REPUBLIKA.CO.ID,GAZA - Mesir mengizinkan rombongan bantuan kemanusiaan memasuki Jalur Gaza, yang dikuasai HAMAS, Ahad (19/6) malam. Demikian kata beberapa pejabat Palestina.
Rombongan tersebut terdiri atas 62 pegiat kemanusiaan. Kebanyakan warg anegara Eropa, serta Afrika Selatan, Tunisia dan Lebanon. Mereka membawa ambulans, obat dan perlengkapan medis.
Satu kapal bernama Miles of Smiles membawa bantuan dan merapat pada Sabtu (18/6) di kota pelabuhan Mesir, El-Arish, sekitar 45 kilometer dari tempat penyeberangan perbatasan antara Jalur Gaza dan Sinai, Rafah. Demikian laporan Xinhua pada Senin (20/6).
Rombongan bantuan itu tiba di Mesir satu tahun setelah Israel mengendurkan blokadenya atas Jalur Gaza. Blokade yang diberlakukan sejak HAMAS mengambil-alih daerah kantung pantai tersebut pada 2007.
Berdasarkan kebijakan baru Israel mengenai Jalur Gaza, maka produk konsumen telah tersedia di Jalur Gaza.

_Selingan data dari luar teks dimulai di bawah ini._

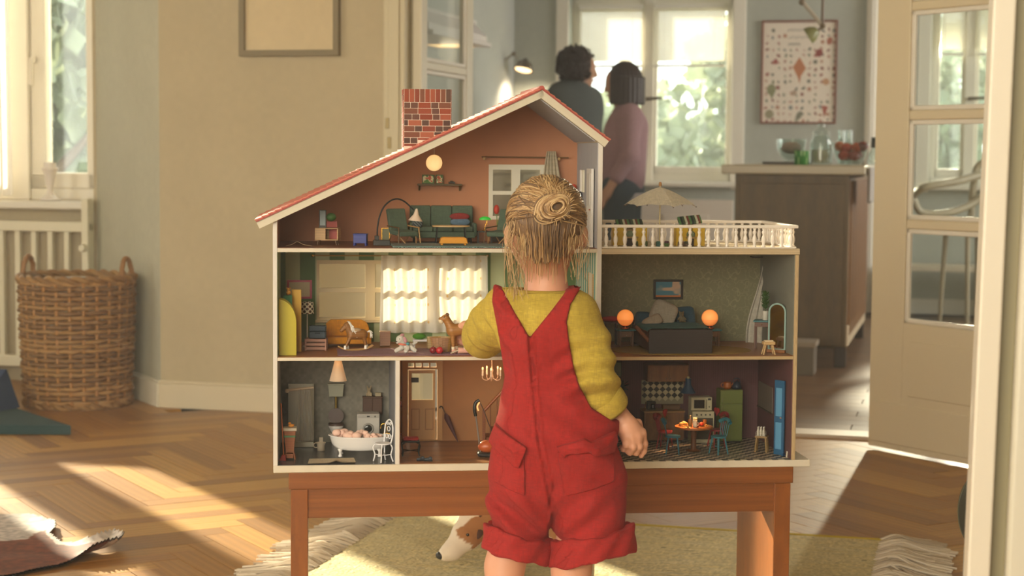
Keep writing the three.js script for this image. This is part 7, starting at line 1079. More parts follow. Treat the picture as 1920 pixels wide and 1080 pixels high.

Namun demikian, Israel tetap menahan sebagian bahan bangunan dan bahan mentah.
Israel meredakan sanksinya karena menghadapi kecaman internasional setelah serangan brutalnya terhadap armada bantuan pimpinan Turki menuju Jalur Gaza. Sembilan pegiat tewas dalam serangan pasukan komando Israel itu.
Saat menyambut dan menerima anggota rombongan tersebut, seorang pejabat HAMAS, Ahmed al-Kurd, mengkritik Mesir karena mempertahankan pembatasan terhadap gerakan orang Palestina yang ingin melintasi tempat penyeberangan Rafah. Pada awal Juni, Mesir menyatakan negeri itu melakukan beberapa tindakan guna mengizinkan warga Jalur Gaza menyeberang dengan mudah ke dalam wilayahnya.
"Sebanyak enam bus sedang menunggu sejak pagi untuk menyeberang ke Mesir ... buka lah perbatasan dan akhiri pengepungan," kata al-Kurd.
Pada pekan lalu, Presiden Palestina Mahmud Abbas mendesak Uni Eropa agar secara terpisah atau kolektif mengakui negara Palestina. Selama pertemuan dengan Kepala Kebijakan Luar Negeri Uni Eropa, Catherine Ashton, Abbas menegaskan bahwa posisi Palestina adalah melanjutkan proses perdamaian dengan Israel.
''Pihak Palestina berharap Perdana Menteri Israel, Benjamin Netanyahu, mau menerima pembicaraan dua negara serta menghentikan pembangunan pemukiman Yahudi, terutama di Jerusalem,'' kata perunding Palestina Saeb Erakat.